>> Start

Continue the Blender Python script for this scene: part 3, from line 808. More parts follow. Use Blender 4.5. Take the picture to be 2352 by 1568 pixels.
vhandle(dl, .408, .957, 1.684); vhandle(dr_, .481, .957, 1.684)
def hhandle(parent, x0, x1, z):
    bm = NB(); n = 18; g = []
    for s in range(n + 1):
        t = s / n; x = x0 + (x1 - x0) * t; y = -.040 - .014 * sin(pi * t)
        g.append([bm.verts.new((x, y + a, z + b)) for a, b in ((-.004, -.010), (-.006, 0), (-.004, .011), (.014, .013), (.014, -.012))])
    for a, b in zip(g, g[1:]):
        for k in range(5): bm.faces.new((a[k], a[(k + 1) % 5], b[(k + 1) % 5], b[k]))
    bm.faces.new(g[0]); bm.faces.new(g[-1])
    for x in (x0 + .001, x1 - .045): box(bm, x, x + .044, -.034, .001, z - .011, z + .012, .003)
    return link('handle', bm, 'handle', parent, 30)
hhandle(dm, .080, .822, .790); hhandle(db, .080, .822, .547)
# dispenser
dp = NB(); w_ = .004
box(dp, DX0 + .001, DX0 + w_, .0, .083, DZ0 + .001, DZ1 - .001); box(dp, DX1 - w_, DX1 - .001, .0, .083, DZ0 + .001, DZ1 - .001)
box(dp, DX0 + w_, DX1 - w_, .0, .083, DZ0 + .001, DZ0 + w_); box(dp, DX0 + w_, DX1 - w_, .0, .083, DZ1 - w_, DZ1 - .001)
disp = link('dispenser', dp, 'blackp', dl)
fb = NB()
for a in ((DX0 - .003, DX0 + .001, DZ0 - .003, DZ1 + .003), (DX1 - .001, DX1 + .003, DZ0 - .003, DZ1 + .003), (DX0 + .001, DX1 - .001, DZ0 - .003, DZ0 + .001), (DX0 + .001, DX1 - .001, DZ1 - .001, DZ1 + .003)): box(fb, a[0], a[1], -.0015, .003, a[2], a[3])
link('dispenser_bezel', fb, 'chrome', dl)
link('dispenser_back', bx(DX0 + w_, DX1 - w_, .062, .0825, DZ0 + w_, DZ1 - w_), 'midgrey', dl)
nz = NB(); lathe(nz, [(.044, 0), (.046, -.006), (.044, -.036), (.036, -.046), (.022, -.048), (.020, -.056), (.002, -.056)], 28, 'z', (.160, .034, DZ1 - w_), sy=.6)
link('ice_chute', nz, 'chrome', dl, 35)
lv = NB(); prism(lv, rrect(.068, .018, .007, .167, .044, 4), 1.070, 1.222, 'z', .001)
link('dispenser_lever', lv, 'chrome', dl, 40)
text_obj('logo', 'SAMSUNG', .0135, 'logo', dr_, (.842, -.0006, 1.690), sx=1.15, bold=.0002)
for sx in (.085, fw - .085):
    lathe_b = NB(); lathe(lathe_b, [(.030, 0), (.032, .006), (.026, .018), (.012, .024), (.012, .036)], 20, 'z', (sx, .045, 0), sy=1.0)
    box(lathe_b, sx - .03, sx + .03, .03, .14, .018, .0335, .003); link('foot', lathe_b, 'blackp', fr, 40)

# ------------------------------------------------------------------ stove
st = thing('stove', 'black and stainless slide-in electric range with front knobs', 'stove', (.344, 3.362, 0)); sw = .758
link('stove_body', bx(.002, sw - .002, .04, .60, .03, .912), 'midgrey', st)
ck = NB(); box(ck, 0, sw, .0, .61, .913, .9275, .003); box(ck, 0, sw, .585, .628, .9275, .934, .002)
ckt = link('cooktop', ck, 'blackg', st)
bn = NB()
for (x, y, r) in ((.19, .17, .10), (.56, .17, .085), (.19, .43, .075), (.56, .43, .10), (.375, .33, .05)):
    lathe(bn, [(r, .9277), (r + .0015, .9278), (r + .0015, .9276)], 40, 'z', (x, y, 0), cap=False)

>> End

Extract the data exactly as given.

Continue the Blender Python script for this scene: part 3, from line 808. More parts follow. Use Blender 4.5. Take the picture to be 2352 by 1568 pixels.
vhandle(dl, .408, .957, 1.684); vhandle(dr_, .481, .957, 1.684)
def hhandle(parent, x0, x1, z):
    bm = NB(); n = 18; g = []
    for s in range(n + 1):
        t = s / n; x = x0 + (x1 - x0) * t; y = -.040 - .014 * sin(pi * t)
        g.append([bm.verts.new((x, y + a, z + b)) for a, b in ((-.004, -.010), (-.006, 0), (-.004, .011), (.014, .013), (.014, -.012))])
    for a, b in zip(g, g[1:]):
        for k in range(5): bm.faces.new((a[k], a[(k + 1) % 5], b[(k + 1) % 5], b[k]))
    bm.faces.new(g[0]); bm.faces.new(g[-1])
    for x in (x0 + .001, x1 - .045): box(bm, x, x + .044, -.034, .001, z - .011, z + .012, .003)
    return link('handle', bm, 'handle', parent, 30)
hhandle(dm, .080, .822, .790); hhandle(db, .080, .822, .547)
# dispenser
dp = NB(); w_ = .004
box(dp, DX0 + .001, DX0 + w_, .0, .083, DZ0 + .001, DZ1 - .001); box(dp, DX1 - w_, DX1 - .001, .0, .083, DZ0 + .001, DZ1 - .001)
box(dp, DX0 + w_, DX1 - w_, .0, .083, DZ0 + .001, DZ0 + w_); box(dp, DX0 + w_, DX1 - w_, .0, .083, DZ1 - w_, DZ1 - .001)
disp = link('dispenser', dp, 'blackp', dl)
fb = NB()
for a in ((DX0 - .003, DX0 + .001, DZ0 - .003, DZ1 + .003), (DX1 - .001, DX1 + .003, DZ0 - .003, DZ1 + .003), (DX0 + .001, DX1 - .001, DZ0 - .003, DZ0 + .001), (DX0 + .001, DX1 - .001, DZ1 - .001, DZ1 + .003)): box(fb, a[0], a[1], -.0015, .003, a[2], a[3])
link('dispenser_bezel', fb, 'chrome', dl)
link('dispenser_back', bx(DX0 + w_, DX1 - w_, .062, .0825, DZ0 + w_, DZ1 - w_), 'midgrey', dl)
nz = NB(); lathe(nz, [(.044, 0), (.046, -.006), (.044, -.036), (.036, -.046), (.022, -.048), (.020, -.056), (.002, -.056)], 28, 'z', (.160, .034, DZ1 - w_), sy=.6)
link('ice_chute', nz, 'chrome', dl, 35)
lv = NB(); prism(lv, rrect(.068, .018, .007, .167, .044, 4), 1.070, 1.222, 'z', .001)
link('dispenser_lever', lv, 'chrome', dl, 40)
text_obj('logo', 'SAMSUNG', .0135, 'logo', dr_, (.842, -.0006, 1.690), sx=1.15, bold=.0002)
for sx in (.085, fw - .085):
    lathe_b = NB(); lathe(lathe_b, [(.030, 0), (.032, .006), (.026, .018), (.012, .024), (.012, .036)], 20, 'z', (sx, .045, 0), sy=1.0)
    box(lathe_b, sx - .03, sx + .03, .03, .14, .018, .0335, .003); link('foot', lathe_b, 'blackp', fr, 40)

# ------------------------------------------------------------------ stove
st = thing('stove', 'black and stainless slide-in electric range with front knobs', 'stove', (.344, 3.362, 0)); sw = .758
link('stove_body', bx(.002, sw - .002, .04, .60, .03, .912), 'midgrey', st)
ck = NB(); box(ck, 0, sw, .0, .61, .913, .9275, .003); box(ck, 0, sw, .585, .628, .9275, .934, .002)
ckt = link('cooktop', ck, 'blackg', st)
bn = NB()
for (x, y, r) in ((.19, .17, .10), (.56, .17, .085), (.19, .43, .075), (.56, .43, .10), (.375, .33, .05)):
    lathe(bn, [(r, .9277), (r + .0015, .9278), (r + .0015, .9276)], 40, 'z', (x, y, 0), cap=False)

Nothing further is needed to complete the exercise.